Betrachtungen über das dritte Buch Mose
Das Gesetz der Opfer (Kapitel 6 und 7)
Kapitel 6 und 7 handeln von den Gesetzen der verschiedenen Opfer, von denen bereits gesprochen worden ist. Einige Punkte im Gesetz des Sündopfers wollen wir noch kurz streifen, bevor wir diesen reichhaltigen Abschnitt des dritten Buches Mose beschließen.
In keinem der Opfer wird die persönliche Heiligung Christi treffender dargestellt als im Sündopfer. „Rede zu Aaron und zu seinen Söhnen und sprich: Dies ist das Gesetz des Sündopfers. An dem Ort, wo das Brandopfer geschlachtet wird, soll das Sündopfer geschlachtet werden vor dem HERRN: Hochheilig ist es … Alles, was sein Fleisch anrührt, wird heilig sein.“ – „Alles Männliche unter den Priestern soll es essen: Hochheilig ist es“ (6,17–22). So heißt es auch von dem Speisopfer: „Hochheilig ist es, wie das Sündopfer und wie das Schuldopfer“ (Kap. 6,10). Das ist bezeichnend. Der Heilige Geist hatte beim Brandopfer nicht nötig, die persönliche Heiligkeit Christi mit einer solchen Sorgfalt zu betonen. Aber damit die Seele bei der Betrachtung des Platzes, den Christus im Sündopfer einnahm, diese Heiligkeit in keiner Weise aus dem Auge verliert, werden wir immer wieder mit den Worten daran erinnert: „Hochheilig ist es!“ Derselbe Punkt tritt im Gesetz des Schuldopfers hervor (Kap. 7,1–6). Nie erschien der Herr Jesus völliger in seinem Charakter als „der Heilige Gottes“ als in dem Augenblick, da Er am Fluchholz „zur Sünde gemacht“ war. Die Unreinheiten und Verabscheuungswürdigkeit dessen, womit Er am Kreuz einsgemacht wurde, diente nur dazu, um noch klarer ans Licht zu stellen, dass Er der „Hochheilige“ war. Obwohl Sündenträger, war Er doch ohne Sünde. Obwohl Er den Zorn Gottes erduldete, war Er doch die Wonne des Vaters. Obwohl Er das Licht des Angesichts Gottes entbehren musste, wohnte Er doch im Schoß des Vaters. Kostbares Geheimnis! Wer könnte seine Tiefen ergründen?

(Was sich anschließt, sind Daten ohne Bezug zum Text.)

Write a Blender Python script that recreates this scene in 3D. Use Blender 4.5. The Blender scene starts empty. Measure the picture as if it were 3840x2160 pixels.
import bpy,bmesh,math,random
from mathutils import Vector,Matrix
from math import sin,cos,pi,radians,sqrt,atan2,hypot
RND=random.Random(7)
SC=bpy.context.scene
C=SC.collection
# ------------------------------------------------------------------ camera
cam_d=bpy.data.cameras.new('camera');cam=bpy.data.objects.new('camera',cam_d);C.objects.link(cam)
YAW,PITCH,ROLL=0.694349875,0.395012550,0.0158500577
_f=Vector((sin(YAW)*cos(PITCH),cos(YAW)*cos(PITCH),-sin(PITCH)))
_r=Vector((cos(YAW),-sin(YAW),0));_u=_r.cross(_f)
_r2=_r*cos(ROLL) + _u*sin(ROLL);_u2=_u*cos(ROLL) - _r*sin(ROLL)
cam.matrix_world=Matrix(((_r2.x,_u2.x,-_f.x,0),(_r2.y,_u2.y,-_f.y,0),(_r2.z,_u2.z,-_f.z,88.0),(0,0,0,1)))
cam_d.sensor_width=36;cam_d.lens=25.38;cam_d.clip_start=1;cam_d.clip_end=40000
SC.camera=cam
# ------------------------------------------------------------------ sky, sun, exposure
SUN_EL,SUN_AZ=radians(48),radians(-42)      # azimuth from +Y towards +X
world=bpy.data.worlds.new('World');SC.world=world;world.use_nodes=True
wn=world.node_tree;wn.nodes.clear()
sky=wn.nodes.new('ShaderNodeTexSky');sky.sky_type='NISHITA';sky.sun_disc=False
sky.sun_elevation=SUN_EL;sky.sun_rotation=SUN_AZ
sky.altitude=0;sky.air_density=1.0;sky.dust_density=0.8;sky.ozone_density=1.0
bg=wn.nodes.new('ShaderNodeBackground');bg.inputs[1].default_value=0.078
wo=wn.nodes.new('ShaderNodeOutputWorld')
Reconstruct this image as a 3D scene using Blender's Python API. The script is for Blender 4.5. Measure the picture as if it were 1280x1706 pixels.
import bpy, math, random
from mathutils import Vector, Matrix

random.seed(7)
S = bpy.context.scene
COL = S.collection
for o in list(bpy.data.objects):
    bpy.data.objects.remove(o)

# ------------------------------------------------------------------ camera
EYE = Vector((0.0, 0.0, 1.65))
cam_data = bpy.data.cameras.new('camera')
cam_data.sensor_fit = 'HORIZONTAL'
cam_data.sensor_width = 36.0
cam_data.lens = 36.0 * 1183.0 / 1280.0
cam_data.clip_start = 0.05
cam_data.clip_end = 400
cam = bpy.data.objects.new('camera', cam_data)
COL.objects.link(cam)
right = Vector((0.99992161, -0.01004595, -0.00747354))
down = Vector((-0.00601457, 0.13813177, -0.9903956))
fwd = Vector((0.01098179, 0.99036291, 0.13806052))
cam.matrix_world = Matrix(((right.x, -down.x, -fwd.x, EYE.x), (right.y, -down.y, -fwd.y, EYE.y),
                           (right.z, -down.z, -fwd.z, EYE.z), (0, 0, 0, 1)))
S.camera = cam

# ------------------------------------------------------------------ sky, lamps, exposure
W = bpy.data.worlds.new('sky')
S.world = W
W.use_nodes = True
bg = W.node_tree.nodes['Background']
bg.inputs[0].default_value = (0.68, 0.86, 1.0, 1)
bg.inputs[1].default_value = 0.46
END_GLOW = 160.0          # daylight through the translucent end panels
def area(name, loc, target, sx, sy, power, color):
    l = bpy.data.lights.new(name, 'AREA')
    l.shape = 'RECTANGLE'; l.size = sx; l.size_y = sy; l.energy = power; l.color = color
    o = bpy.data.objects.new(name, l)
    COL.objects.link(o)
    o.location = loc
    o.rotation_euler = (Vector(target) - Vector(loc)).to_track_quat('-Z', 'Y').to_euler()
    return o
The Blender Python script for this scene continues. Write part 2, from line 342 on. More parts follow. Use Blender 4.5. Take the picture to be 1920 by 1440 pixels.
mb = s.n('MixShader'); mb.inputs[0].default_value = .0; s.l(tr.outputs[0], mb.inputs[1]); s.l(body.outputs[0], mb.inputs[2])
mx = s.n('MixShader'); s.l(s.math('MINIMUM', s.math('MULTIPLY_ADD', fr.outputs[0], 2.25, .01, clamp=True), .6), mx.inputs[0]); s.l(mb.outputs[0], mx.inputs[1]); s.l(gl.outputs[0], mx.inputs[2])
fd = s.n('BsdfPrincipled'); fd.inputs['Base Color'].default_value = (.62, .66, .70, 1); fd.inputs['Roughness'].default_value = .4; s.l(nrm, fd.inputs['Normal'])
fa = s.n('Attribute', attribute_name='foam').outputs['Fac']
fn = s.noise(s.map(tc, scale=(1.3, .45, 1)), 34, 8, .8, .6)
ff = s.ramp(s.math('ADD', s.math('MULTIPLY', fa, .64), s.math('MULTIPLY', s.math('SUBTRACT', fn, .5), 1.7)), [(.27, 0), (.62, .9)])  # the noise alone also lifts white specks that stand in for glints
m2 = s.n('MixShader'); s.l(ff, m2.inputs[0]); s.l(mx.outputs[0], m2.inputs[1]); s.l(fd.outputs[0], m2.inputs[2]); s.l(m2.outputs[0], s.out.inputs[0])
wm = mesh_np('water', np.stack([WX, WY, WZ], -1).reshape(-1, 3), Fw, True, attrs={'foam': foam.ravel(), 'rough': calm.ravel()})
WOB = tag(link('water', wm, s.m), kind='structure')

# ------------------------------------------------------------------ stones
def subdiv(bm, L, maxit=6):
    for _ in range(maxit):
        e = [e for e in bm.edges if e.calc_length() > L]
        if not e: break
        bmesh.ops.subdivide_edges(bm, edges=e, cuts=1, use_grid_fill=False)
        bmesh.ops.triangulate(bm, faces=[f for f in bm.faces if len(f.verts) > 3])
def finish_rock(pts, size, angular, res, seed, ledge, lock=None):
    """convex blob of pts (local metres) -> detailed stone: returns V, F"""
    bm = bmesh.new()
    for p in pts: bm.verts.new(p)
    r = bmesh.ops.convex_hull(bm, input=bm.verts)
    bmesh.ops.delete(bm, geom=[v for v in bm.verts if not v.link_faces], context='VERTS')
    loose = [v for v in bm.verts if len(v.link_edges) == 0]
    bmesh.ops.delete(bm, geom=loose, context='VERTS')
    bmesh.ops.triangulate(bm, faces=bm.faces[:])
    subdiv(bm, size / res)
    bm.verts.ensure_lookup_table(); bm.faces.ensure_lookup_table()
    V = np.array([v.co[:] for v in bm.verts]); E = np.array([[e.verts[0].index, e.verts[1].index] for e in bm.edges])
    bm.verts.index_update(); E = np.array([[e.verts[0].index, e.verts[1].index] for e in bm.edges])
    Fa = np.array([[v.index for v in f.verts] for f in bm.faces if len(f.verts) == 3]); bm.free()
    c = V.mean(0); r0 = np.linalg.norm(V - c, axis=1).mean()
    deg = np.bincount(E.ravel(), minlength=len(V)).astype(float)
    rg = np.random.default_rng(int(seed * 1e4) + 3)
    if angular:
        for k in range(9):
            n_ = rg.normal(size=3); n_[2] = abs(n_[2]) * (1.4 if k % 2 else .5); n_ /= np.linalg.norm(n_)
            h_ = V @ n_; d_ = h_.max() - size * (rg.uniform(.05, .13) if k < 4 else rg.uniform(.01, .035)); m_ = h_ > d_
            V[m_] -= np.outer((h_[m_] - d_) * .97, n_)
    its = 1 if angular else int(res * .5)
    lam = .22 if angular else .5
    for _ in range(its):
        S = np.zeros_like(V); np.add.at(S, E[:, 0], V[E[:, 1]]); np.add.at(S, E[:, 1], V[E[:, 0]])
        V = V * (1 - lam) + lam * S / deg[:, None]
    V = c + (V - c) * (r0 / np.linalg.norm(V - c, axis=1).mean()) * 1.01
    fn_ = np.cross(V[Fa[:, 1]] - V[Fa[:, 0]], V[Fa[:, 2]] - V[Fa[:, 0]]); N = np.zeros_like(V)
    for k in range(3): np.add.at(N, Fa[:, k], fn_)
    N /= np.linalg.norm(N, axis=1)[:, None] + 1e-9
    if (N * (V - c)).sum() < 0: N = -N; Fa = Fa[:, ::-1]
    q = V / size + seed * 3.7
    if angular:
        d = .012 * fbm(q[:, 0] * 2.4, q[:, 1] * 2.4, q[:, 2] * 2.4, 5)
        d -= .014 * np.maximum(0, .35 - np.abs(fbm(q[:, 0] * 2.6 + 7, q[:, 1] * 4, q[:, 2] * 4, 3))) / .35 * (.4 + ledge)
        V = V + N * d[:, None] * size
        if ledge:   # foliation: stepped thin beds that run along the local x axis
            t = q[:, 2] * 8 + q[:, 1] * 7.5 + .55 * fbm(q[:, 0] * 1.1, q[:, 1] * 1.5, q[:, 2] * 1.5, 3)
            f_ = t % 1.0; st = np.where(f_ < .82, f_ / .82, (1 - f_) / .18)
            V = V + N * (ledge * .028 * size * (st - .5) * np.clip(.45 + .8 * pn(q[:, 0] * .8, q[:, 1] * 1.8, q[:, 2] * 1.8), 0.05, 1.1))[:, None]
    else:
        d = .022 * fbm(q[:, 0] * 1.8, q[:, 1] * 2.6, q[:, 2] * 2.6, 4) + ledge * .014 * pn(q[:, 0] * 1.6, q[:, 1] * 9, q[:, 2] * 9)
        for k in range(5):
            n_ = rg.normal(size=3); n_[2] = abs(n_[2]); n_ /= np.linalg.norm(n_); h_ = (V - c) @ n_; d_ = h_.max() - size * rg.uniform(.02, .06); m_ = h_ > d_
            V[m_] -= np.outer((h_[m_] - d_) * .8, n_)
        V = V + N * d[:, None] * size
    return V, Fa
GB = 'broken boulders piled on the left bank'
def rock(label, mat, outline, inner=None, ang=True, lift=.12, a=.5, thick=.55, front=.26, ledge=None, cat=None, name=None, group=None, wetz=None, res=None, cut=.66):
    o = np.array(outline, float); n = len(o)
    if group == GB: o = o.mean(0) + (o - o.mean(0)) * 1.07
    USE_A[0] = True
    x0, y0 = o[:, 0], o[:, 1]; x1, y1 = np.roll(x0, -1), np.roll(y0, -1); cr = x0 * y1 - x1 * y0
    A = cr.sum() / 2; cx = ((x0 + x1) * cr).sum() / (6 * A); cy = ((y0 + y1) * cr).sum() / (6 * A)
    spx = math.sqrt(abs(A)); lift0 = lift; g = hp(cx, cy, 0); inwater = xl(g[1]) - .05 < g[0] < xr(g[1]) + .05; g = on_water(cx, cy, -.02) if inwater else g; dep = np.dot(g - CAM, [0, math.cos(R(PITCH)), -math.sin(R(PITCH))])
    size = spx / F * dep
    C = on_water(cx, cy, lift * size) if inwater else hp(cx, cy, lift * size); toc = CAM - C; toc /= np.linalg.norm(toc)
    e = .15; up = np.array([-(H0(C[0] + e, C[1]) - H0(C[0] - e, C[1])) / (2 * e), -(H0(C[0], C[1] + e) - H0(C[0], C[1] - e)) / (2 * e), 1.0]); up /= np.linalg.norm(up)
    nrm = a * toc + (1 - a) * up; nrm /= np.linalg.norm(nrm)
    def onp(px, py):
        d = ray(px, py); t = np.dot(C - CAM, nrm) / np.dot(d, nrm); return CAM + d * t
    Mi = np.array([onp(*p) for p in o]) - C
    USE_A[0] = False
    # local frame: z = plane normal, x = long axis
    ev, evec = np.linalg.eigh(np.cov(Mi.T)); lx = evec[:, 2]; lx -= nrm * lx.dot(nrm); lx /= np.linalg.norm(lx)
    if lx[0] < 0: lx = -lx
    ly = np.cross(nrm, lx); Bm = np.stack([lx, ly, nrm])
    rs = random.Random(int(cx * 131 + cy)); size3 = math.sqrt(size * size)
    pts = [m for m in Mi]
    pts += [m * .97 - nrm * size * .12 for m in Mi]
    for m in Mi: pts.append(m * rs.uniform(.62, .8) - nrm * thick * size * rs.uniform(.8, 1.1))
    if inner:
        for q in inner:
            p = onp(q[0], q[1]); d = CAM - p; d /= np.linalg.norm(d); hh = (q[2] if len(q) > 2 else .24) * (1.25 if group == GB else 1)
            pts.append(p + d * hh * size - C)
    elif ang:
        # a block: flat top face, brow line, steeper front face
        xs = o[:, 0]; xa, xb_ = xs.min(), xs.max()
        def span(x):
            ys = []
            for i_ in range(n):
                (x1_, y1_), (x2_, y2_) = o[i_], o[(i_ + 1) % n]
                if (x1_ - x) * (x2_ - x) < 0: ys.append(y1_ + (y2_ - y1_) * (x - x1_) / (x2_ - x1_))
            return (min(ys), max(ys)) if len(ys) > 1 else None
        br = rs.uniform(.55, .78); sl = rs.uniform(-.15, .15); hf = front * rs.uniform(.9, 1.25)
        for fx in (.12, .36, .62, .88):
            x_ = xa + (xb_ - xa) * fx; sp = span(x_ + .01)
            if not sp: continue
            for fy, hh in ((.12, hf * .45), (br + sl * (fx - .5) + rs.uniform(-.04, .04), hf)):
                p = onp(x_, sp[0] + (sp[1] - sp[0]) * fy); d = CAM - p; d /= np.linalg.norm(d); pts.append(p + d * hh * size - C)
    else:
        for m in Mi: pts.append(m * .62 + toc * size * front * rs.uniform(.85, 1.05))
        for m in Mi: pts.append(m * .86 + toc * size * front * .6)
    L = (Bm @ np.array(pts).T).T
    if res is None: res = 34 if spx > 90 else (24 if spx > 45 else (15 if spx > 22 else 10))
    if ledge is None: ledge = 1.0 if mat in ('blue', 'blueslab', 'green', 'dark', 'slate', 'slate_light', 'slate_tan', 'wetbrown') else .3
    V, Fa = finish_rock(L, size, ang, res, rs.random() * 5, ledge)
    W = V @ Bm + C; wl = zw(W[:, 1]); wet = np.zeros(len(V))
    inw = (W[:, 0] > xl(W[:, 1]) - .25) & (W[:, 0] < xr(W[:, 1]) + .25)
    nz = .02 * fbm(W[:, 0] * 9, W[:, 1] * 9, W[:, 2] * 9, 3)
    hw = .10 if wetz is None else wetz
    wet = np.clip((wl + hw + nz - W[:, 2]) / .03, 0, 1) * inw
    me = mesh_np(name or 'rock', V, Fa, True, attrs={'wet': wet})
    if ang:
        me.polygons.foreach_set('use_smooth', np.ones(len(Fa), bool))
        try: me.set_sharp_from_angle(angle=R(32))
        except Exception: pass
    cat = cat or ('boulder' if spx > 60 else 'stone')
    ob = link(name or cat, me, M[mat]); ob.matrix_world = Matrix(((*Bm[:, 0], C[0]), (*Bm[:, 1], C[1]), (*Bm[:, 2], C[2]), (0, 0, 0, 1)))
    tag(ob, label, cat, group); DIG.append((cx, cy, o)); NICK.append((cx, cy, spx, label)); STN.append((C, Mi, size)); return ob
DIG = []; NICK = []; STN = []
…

Es erforderte ein höheres Maß priesterlicher Kraft, um von dem Sündopfer oder dem Schuldopfer zu essen, als nur von den Heb- und Webopfern. Von den Letzteren konnten auch die „Töchter“ Aarons essen. Von den Ersteren aber nur die „Söhne“. Im Allgemeinen ist das „Männliche“ der Ausdruck dessen, was den Gedanken Gottes gemäß ist, während das „Weibliche“ mehr der menschlichen Entwicklung entspricht. Das Erstere stellt die Sache in ihrer vollen Kraft, das Letztere in ihrer Unvollkommenheit dar. Wie wenige unter uns besitzen priesterliche Kraft genug, um die Sünde oder die Schuld eines anderen zu ihrer eigenen zu machen! Unser Herr hat dies vollkommen getan. Die Sünde seines Volkes machte Er zu seiner eigenen und ertrug das Gericht für sie am Kreuz. Dort machte Er sich völlig mit uns eins, so dass wir mit voller Gewissheit sagen dürfen, dass die ganze Frage der Sünde und Schuld in göttlicher Weise geregelt ist. War jene Einsmachung Christi vollkommen, so war auch die Regelung vollkommen, und dass sie es war, das bezeugt Golgatha. Alles ist vollbracht. Die Sünde, die Schuld, die Anforderung Gottes, die Ansprüche des Menschen – alles ist für immer in Ordnung gebracht, und ein vollkommener Friede ist jetzt das Teil aller, die durch die Gnade das Zeugnis Gottes als wahr annehmen. Es ist so einfach, wie Gott es nur machen konnte, und die Seele, die dem Zeugnis Gottes glaubt, wird glücklich.
Hiermit beenden wir unsere Betrachtungen über diesen reichen Teil der von Gott eingegebenen Schriften. Wir haben nur wenig aus ihnen zu sammeln vermocht. Wir sind gleichsam kaum durch die oberste Schicht eines unerschöpflichen Bergwerks gedrungen. Sollte jedoch der Leser zum ersten Mal dahin geleitet worden sein, die Opfer als Darstellungen des einen großen Opfers zu betrachten, ja, sollte er dahin geleitet worden sein, sich dem großen Lehrer zu Füßen zu werfen, um noch mehr von den Tiefen dieser Dinge kennenzulernen, so sind wir von Herzen dankbar.